Morrison graduated from Howard University with a B.A. in English in 1953 and went on to complete her master’s degree in American literature at Cornell University in 1955. After graduating, she began her teaching career at Texas Southern University, where she taught until 1957, when she returned to Howard University until 1964.
Following her teaching career, Morrison began working as an editor for a textbook division of the publisher Random House. Two years later, she moved to Random House publishers’ main office and became their first Black woman senior editor in the fiction department.

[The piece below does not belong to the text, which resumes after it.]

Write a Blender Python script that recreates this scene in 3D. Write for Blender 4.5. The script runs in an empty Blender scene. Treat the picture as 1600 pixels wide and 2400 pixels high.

Morrison published her first novel, “The Bluest Eye,” in 1970. Shortly after, she published “Sula” (1973), but didn’t gain mainstream national attention until the release of “Song of Solomon” (1977), which earned her the National Book Critics Circle Award. Her 1981 novel, “Tar Baby,” further established her literary reputation, and “Beloved” (1987) became her most celebrated work, earning her the Pulitzer Prize and a film adaptation in 1998. Morrison went on to write six additional novels after “Beloved,” with her last being “God Help the Child” in 2015, totaling 11 novels in her career. In addition to her solo works, she co-wrote six children’s books with her son, Slade Morrison.
In 1996, the National Endowment for the Humanities honored Morrison with the Jefferson Lecture, the highest honor for achievement in the humanities. She received the Presidential Medal of Freedom from President Barack Obama in May of 2012 and earned over 30 awards throughout her career. In 2013, she was awarded an honorary doctoral degree from Princeton University. Following her passing on Aug. 5, 2019, she was inducted into the National Women’s Hall of Fame in 2020.
Morrison’s work confronted the harsh reality of racism in the United States and highlighted the complexity and depth of the Black American experience. Her storytelling not only reshaped American literature but also created space for marginalized voices to be seen and heard on a national scale. As a powerful bridge between Black History Month and Women’s History Month, Morrison’s legacy continues to inspire and influence American literature.